Start Given material

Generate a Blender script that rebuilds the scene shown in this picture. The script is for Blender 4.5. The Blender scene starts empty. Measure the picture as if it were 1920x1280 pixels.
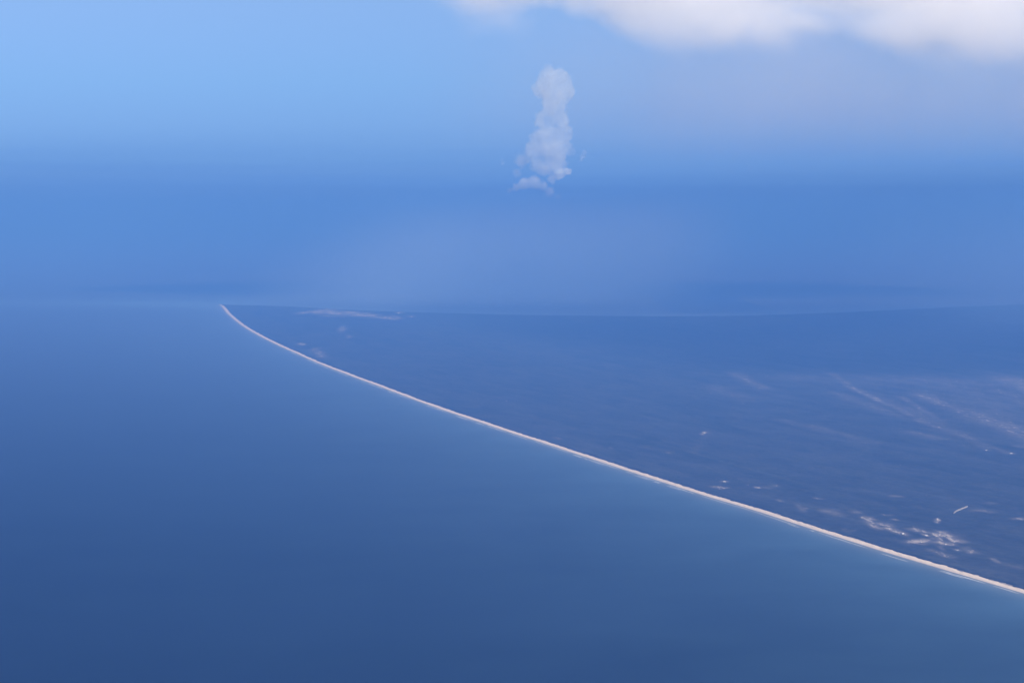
import bpy, bmesh, math, random
import numpy as np
from mathutils import Vector, noise as mn

sc = bpy.context.scene
COL = sc.collection
R = math.radians

# ------------------------------------------------------------------ camera
U = 0.5                         # metres per plan unit: coast, sea and land are laid out in units of half a metre
H = 2000.0                      # height of the aircraft in plan units (1000 m)
F = 4000.0                      # focal length in pixels of a 1920 px wide frame
HORIZON = 395.0                 # row of the level line of sight
PITCH = math.atan((640.0 - HORIZON) / F)
cam_d = bpy.data.cameras.new("camera")
cam = bpy.data.objects.new("camera", cam_d)
COL.objects.link(cam)
cam.location = (0, 0, H * U)
cam.rotation_euler = (math.pi / 2 - PITCH, 0, 0)
cam_d.sensor_width = 36.0
cam_d.lens = F / 1920.0 * 36.0
cam_d.clip_start = 10.0
cam_d.clip_end = 900000.0
sc.camera = cam

# ------------------------------------------------------------------ sky and sun
SUN_EL, SUN_AZ = R(38), R(146)  # azimuth clockwise from north (+Y): from the right, a little behind
w = bpy.data.worlds.new("World")
sc.world = w
w.use_nodes = True
nt = w.node_tree
nt.nodes.clear()
out = nt.nodes.new("ShaderNodeOutputWorld")
bg = nt.nodes.new("ShaderNodeBackground")
sky = nt.nodes.new("ShaderNodeTexSky")
sky.sky_type = 'NISHITA'
sky.sun_disc = False
sky.sun_elevation = SUN_EL
sky.sun_rotation = SUN_AZ
sky.altitude = 2000
sky.air_density = 1.3
sky.dust_density = 0.1
sky.ozone_density = 5.0
hs = nt.nodes.new("ShaderNodeMix"); hs.data_type = 'RGBA'; hs.blend_type = 'MULTIPLY'
hs.inputs[0].default_value = 1.0
tc = nt.nodes.new("ShaderNodeTexCoord")
sx = nt.nodes.new("ShaderNodeSeparateXYZ"); nt.links.new(tc.outputs['Generated'], sx.inputs[0])
tn = nt.nodes.new("ShaderNodeValToRGB")
nt.links.new(sx.outputs[2], tn.inputs[0])
SKYTINT = [(0.0, (.10, .23, .76)), (.012, (.13, .27, .77)), (.024, (.19, .35, .81)), (.038, (.265, .42, .84)), (.06, (.355, .50, .84)), (.10, (.54, .60, .83)), (1.0, (.56, .64, .90))]
e = tn.color_ramp.elements
e[0].position, e[0].color = 0.0, (*SKYTINT[0][1], 1)
e[1].position, e[1].color = 1.0, (*SKYTINT[-1][1], 1)
for q, cl in SKYTINT[1:-1]: e.new(q).color = (*cl, 1)      # thick blue air low down
nt.links.new(tn.outputs[0], hs.inputs[7])
nt.links.new(sky.outputs[0], hs.inputs[6])
nt.links.new(hs.outputs[2], bg.inputs[0])
bg.inputs[1].default_value = 0.093
nt.links.new(bg.outputs[0], out.inputs[0])

sd = bpy.data.lights.new("sun", 'SUN')
sd.energy = 5.0
sd.angle = R(0.53)
sd.color = (1.0, 0.925, 0.81)
sun = bpy.data.objects.new("sun", sd)
COL.objects.link(sun)
sdir = Vector((math.sin(SUN_AZ) * math.cos(SUN_EL), math.cos(SUN_AZ) * math.cos(SUN_EL), math.sin(SUN_EL)))
sun.rotation_euler = sdir.to_track_quat('Z', 'Y').to_euler()

vs = sc.view_settings
sc.display_settings.display_device = 'sRGB'
vs.view_transform = 'Standard'
vs.look = 'None'
vs.exposure = 0.5
vs.gamma = 1.0
cy = sc.cycles
cy.use_denoising = True
cy.max_bounces = 14
cy.volume_bounces = 12
cy.volume_step_rate = 1.0
cy.volume_max_steps = 256

# ------------------------------------------------------------------ helpers
def G(px, py):
    """ground point (sea level) seen at this spot of the photograph"""
    v = Vector(((px - 960) / F, 1.0, -(py - 640) / F))
    c, s = math.cos(-PITCH), math.sin(-PITCH)
    y, z = v.y * c - v.z * s, v.y * s + v.z * c
    k = -H / z
    return Vector((v.x * k, y * k, 0))

def A(px, py, dist):
    """point in the air, in metres, at ground distance dist"""
    v = Vector(((px - 960) / F, 1.0, -(py - 640) / F))
    c, s = math.cos(-PITCH), math.sin(-PITCH)
    y, z = v.y * c - v.z * s, v.y * s + v.z * c
    k = dist / y
    return Vector((v.x * k, dist, H * U + z * k))

def mat(name):
    m = bpy.data.materials.new(name)
    m.use_nodes = True
    m.node_tree.nodes.clear()
    return m, m.node_tree

class N:
    """tiny node wiring helper"""
    def __init__(s, nt): s.nt = nt
    def n(s, t, **kw):
        o = s.nt.nodes.new(t)
        for k, v in kw.items(): setattr(o, k, v)
        return o
    def set(s, sock, v):
        if hasattr(v, 'is_output') or isinstance(v, bpy.types.NodeSocket): s.nt.links.new(v, sock)
        else: sock.default_value = v
    def math(s, op, a, b=0.0, c=None, clamp=False):
        o = s.n("ShaderNodeMath", operation=op, use_clamp=clamp)
        s.set(o.inputs[0], a); s.set(o.inputs[1], b)
        if c is not None: s.set(o.inputs[2], c)
        return o.outputs[0]
    def mix(s, f, a, b, blend='MIX'):
        o = s.n("ShaderNodeMix", data_type='RGBA', blend_type=blend)
        s.set(o.inputs[0], f); s.set(o.inputs[6], a); s.set(o.inputs[7], b)
        return o.outputs[2]
    def pos(s):
        o = s.n("ShaderNodeVectorMath", operation='SCALE')
        s.nt.links.new(s.n("ShaderNodeNewGeometry").outputs['Position'], o.inputs[0])
        o.inputs['Scale'].default_value = 1 / U
        return o.outputs[0]
    def mapping(s, v, loc=(0,0,0), rot=(0,0,0), scale=(1,1,1)):
        o = s.n("ShaderNodeMapping")
        s.set(o.inputs[0], v); o.inputs[1].default_value = loc; o.inputs[2].default_value = rot; o.inputs[3].default_value = scale
        return o.outputs[0]
    def noise(s, v, scale, detail=4, rough=0.55, dist=0.0):
        o = s.n("ShaderNodeTexNoise")
        s.set(o.inputs['Vector'], v)
        o.inputs['Scale'].default_value = scale; o.inputs['Detail'].default_value = detail
        o.inputs['Roughness'].default_value = rough; o.inputs['Distortion'].default_value = dist
        return o.outputs[0]
    def rng(s, v, a, b, c=0.0, d=1.0, smooth=False):
        o = s.n("ShaderNodeMapRange", interpolation_type='SMOOTHSTEP' if smooth else 'LINEAR')
        s.set(o.inputs[0], v)
        for i, q in enumerate((a, b, c, d)): o.inputs[i + 1].default_value = q
        return o.outputs[0]
    def attr(s, name):
        return s.n("ShaderNodeAttribute", attribute_name=name).outputs['Fac']
    def surf(s, color, rough=0.9, bump=None, bstr=0.3, bdist=1.0, spec=0.3, ior=None):
        b = s.n("ShaderNodeBsdfPrincipled")
        s.set(b.inputs['Base Color'], color); s.set(b.inputs['Roughness'], rough)
        b.inputs['Specular IOR Level'].default_value = spec
        if ior: b.inputs['IOR'].default_value = ior
        if bump is not None:
            u = s.n("ShaderNodeBump"); u.inputs['Strength'].default_value = bstr; u.inputs['Distance'].default_value = bdist
            s.set(u.inputs['Height'], bump); s.nt.links.new(u.outputs[0], b.inputs['Normal'])
        o = s.n("ShaderNodeOutputMaterial")
        s.nt.links.new(b.outputs[0], o.inputs['Surface'])
        return b

def mesh_obj(name, verts, faces, m, attrs=None, smooth=True, parent=None, unit=U):
    me = bpy.data.meshes.new(name)
    me.from_pydata([(v[0] * unit, v[1] * unit, v[2] * unit) for v in verts], [], [tuple(f) for f in faces])
    if attrs:
        for k, a in attrs.items():
            at = me.attributes.new(k, 'FLOAT', 'POINT')
            at.data.foreach_set('value', np.asarray(a, dtype=np.float32).ravel())
    if smooth: me.polygons.foreach_set('use_smooth', [True] * len(me.polygons))
    me.materials.append(m)
    o = bpy.data.objects.new(name, me)
    COL.objects.link(o)
    o.parent = parent
    return o

def grid_faces(nr, ncol):
    i = np.arange(nr - 1)[:, None] * ncol + np.arange(ncol - 1)[None, :]
    return np.stack([i, i + 1, i + ncol + 1, i + ncol], -1).reshape(-1, 4).tolist()

def tag(o, label=None, cat=None, group=None, kind=None):
    if label: o['label'] = label
    if cat: o['category'] = cat
    if group: o['group'] = group
    if kind: o['kind'] = kind
    return o

def vnoise(P, scale, seed=0.0, octaves=4):
    """fractal lattice noise at plan points (n x 2), about -1..1"""
    P = np.asarray(P, dtype=float)
    out = np.zeros(len(P)); amp, tot = 1.0, 0.0
    for o in range(octaves):
        q = P / scale * 2 ** o + seed * 17.3 + o * 5.7
        i = np.floor(q).astype(np.int64); f = q - i
        f = f * f * (3 - 2 * f)
        def h(a, b):
            n = (a * 374761393 + b * 668265263 + int(seed * 1000) * 1442695041 + o * 97) & 0xffffffff
            n = ((n ^ (n >> 13)) * 1274126177) & 0xffffffff
            return ((n ^ (n >> 16)) & 0xffff) / 32767.5 - 1.0
        v = (h(i[:, 0], i[:, 1]) * (1 - f[:, 0]) + h(i[:, 0] + 1, i[:, 1]) * f[:, 0]) * (1 - f[:, 1]) \
            + (h(i[:, 0], i[:, 1] + 1) * (1 - f[:, 0]) + h(i[:, 0] + 1, i[:, 1] + 1) * f[:, 0]) * f[:, 1]
        out += v * amp; tot += amp; amp *= 0.55
    return out / tot * 1.3

# ------------------------------------------------------------------ coastlines in metres
near_px = [(412,571),(417.5,574),(423,582),(430,589.5),(442.5,600.5),(458,612),(480,625),(505,638.5),(555,661),(605,683.5),
           (655,702),(705,720.5),(765,743),(830,767),(900,790),(960,810),(1025,831),(1100,855),(1171,878.5),(1240,900.5),
           (1306,921.5),(1334,931),(1420,955.5),(1521,988.5),(1596,1012),(1654,1030.5),(1747,1058),(1841,1085.5),(1920,1109),
           (2060,1150),(2300,1225),(2700,1350)]
far_px = [(412,571),(425,572),(470,572.6),(530,574.3),(580,577),(630,580),(690,583),(755,585.3),(860,588),(960,590.5),(1081,592.3),
          (1190,593.3),(1302,593),(1400,592),(1495,589.7),(1600,585.5),(1688,581),(1800,576),(1920,571),(2100,564),(2500,552),(3200,540)]
def resample(pts, n, smooth=True):
    P = np.array([[p.x, p.y] for p in pts])
    for _ in range(3 if smooth else 0):          # corner cutting
        Q = [P[0]]
        for a, b in zip(P[:-1], P[1:]): Q += [a * .75 + b * .25, a * .25 + b * .75]
        P = np.array(Q + [P[-1]])
    return P
def along(P, t):
    d = np.r_[0, np.cumsum(np.hypot(*np.diff(P, axis=0).T))]
    return np.stack([np.interp(t * d[-1], d, P[:, k]) for k in (0, 1)], -1)
NEAR = resample([G(*p) for p in near_px], 0)
FAR = resample([G(*p) for p in far_px], 0)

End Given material

▶ _Set problem_: Your task is to reproduce exactly the lines from the start of the data above through the line containing "R = math.radians", leaving every picture out.

▶ _Result of the exercise_:
Generate a Blender script that rebuilds the scene shown in this picture. The script is for Blender 4.5. The Blender scene starts empty. Measure the picture as if it were 1920x1280 pixels.
import bpy, bmesh, math, random
import numpy as np
from mathutils import Vector, noise as mn

sc = bpy.context.scene
COL = sc.collection
R = math.radians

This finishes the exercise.